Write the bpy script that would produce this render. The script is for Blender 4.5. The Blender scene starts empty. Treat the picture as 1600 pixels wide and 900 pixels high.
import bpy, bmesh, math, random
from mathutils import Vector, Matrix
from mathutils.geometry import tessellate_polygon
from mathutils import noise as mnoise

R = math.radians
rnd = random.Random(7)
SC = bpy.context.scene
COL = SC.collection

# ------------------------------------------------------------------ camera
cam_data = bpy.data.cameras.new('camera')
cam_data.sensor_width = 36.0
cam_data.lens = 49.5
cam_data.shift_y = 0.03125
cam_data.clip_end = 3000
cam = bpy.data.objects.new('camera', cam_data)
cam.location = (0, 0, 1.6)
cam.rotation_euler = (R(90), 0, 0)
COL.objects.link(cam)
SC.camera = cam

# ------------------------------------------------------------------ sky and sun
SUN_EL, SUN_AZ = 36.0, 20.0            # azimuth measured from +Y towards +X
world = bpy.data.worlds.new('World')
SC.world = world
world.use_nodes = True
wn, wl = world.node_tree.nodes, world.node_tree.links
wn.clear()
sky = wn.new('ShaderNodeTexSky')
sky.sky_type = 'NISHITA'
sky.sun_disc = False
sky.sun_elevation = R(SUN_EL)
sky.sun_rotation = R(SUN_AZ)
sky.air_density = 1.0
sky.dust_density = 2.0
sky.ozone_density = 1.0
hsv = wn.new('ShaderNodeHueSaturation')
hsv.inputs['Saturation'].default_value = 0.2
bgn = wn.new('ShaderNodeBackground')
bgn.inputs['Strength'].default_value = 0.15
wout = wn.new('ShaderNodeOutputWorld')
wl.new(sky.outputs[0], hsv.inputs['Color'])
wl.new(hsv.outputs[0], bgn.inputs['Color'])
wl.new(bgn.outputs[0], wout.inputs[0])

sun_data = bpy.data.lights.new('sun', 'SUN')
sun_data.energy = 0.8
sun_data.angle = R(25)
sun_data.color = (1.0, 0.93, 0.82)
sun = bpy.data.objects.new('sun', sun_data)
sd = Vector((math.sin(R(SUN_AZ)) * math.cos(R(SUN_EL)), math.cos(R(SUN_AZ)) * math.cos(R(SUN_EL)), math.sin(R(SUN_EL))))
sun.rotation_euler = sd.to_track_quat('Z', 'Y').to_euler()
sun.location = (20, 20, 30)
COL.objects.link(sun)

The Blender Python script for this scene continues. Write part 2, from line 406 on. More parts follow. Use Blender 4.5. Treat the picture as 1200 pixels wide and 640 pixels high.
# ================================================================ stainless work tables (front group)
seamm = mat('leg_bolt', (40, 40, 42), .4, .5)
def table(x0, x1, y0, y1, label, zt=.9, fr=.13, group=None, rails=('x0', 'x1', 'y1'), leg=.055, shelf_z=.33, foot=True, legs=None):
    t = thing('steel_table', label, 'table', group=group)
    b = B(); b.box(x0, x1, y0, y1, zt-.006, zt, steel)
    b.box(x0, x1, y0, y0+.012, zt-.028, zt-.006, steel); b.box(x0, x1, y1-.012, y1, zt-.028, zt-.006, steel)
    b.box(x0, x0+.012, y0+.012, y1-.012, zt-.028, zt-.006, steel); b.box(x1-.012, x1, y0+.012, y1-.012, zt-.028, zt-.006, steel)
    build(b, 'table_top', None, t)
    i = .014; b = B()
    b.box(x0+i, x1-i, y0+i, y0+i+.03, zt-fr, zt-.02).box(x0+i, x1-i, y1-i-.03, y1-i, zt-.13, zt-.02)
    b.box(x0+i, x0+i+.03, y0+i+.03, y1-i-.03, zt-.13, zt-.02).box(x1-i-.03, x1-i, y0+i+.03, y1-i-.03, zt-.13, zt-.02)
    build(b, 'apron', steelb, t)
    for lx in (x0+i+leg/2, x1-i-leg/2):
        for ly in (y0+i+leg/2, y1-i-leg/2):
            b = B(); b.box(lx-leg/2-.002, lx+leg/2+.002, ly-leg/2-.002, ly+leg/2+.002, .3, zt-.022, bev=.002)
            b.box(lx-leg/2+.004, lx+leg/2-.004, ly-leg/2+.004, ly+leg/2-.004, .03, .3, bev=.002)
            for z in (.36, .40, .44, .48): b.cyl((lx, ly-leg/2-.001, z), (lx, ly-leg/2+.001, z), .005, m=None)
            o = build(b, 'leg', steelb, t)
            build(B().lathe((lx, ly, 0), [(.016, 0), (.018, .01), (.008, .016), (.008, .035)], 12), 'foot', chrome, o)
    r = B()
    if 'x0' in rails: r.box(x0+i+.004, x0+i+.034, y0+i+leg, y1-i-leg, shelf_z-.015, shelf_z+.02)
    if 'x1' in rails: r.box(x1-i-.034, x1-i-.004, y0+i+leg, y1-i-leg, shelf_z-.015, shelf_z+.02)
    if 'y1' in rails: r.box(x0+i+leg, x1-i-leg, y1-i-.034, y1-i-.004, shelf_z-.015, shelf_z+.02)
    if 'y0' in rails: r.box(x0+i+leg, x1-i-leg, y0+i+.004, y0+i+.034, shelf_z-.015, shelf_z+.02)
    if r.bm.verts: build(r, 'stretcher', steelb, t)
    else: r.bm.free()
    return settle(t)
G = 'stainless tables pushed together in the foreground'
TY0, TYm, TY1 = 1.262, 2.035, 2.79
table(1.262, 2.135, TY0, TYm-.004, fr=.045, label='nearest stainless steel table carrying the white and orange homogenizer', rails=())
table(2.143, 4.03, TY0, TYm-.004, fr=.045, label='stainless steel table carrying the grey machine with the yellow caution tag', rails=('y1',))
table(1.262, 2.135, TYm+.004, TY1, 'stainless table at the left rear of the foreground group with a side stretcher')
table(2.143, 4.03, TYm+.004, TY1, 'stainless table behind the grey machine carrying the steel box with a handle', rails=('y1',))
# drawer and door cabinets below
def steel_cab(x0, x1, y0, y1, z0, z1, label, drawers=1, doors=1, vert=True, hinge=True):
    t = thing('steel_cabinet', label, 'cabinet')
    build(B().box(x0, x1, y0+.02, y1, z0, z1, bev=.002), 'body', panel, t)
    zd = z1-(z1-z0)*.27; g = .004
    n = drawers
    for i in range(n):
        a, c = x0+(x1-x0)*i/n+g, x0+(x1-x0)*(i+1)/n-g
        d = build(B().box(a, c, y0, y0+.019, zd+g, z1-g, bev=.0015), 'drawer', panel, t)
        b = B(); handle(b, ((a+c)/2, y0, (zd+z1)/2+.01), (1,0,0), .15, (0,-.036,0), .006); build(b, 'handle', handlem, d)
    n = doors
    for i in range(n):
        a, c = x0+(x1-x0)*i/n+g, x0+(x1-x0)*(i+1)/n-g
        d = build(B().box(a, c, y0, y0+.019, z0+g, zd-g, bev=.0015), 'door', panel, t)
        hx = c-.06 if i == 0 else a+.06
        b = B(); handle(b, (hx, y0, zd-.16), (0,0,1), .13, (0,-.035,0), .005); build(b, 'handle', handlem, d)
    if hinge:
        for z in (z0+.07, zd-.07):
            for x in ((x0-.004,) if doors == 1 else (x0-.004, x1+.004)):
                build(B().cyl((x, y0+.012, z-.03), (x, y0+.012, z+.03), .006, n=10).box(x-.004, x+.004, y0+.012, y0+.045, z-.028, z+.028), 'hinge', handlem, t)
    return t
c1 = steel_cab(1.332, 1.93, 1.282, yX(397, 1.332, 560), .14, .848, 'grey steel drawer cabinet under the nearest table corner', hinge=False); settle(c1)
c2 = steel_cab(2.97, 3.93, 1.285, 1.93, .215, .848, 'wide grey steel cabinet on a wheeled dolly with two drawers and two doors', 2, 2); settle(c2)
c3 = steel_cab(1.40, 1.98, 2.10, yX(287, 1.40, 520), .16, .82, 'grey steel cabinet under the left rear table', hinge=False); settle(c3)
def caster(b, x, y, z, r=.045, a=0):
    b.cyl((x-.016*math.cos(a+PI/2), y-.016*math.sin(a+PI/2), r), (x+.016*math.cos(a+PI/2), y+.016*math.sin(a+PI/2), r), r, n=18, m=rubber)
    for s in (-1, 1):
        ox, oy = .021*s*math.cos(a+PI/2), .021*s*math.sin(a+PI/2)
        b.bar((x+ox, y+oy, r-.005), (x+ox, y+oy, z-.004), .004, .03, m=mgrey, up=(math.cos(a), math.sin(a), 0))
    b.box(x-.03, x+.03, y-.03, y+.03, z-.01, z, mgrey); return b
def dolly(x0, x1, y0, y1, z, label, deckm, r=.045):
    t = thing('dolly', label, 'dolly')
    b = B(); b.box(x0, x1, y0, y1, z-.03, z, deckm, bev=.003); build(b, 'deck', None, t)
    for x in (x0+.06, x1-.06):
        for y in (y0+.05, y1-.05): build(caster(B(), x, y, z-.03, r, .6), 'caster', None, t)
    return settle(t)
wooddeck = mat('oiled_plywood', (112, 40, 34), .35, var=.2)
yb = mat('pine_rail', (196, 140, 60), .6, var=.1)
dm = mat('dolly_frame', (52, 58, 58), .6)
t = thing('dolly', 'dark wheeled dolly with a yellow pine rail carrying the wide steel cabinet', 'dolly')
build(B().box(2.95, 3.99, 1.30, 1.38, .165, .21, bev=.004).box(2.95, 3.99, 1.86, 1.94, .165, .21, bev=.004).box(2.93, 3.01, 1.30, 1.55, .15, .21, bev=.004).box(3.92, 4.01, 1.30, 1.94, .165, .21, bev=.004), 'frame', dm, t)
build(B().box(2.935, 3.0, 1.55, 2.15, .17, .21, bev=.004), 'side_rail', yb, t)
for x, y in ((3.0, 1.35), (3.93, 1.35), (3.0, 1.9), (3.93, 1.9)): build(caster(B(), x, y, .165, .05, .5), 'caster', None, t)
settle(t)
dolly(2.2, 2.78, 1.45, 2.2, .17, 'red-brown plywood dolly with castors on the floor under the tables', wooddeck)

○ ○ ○

_The problem_
Reproduce word for word the lines of the records above, beginning at the first and ending with the line where "wl.new(bgn.outputs[0], wout.inputs[0])" appears, and nothing past it.

_The output_
Write the bpy script that would produce this render. The script is for Blender 4.5. The Blender scene starts empty. Treat the picture as 1600 pixels wide and 900 pixels high.
import bpy, bmesh, math, random
from mathutils import Vector, Matrix
from mathutils.geometry import tessellate_polygon
from mathutils import noise as mnoise

R = math.radians
rnd = random.Random(7)
SC = bpy.context.scene
COL = SC.collection

# ------------------------------------------------------------------ camera
cam_data = bpy.data.cameras.new('camera')
cam_data.sensor_width = 36.0
cam_data.lens = 49.5
cam_data.shift_y = 0.03125
cam_data.clip_end = 3000
cam = bpy.data.objects.new('camera', cam_data)
cam.location = (0, 0, 1.6)
cam.rotation_euler = (R(90), 0, 0)
COL.objects.link(cam)
SC.camera = cam

# ------------------------------------------------------------------ sky and sun
SUN_EL, SUN_AZ = 36.0, 20.0            # azimuth measured from +Y towards +X
world = bpy.data.worlds.new('World')
SC.world = world
world.use_nodes = True
wn, wl = world.node_tree.nodes, world.node_tree.links
wn.clear()
sky = wn.new('ShaderNodeTexSky')
sky.sky_type = 'NISHITA'
sky.sun_disc = False
sky.sun_elevation = R(SUN_EL)
sky.sun_rotation = R(SUN_AZ)
sky.air_density = 1.0
sky.dust_density = 2.0
sky.ozone_density = 1.0
hsv = wn.new('ShaderNodeHueSaturation')
hsv.inputs['Saturation'].default_value = 0.2
bgn = wn.new('ShaderNodeBackground')
bgn.inputs['Strength'].default_value = 0.15
wout = wn.new('ShaderNodeOutputWorld')
wl.new(sky.outputs[0], hsv.inputs['Color'])
wl.new(hsv.outputs[0], bgn.inputs['Color'])
wl.new(bgn.outputs[0], wout.inputs[0])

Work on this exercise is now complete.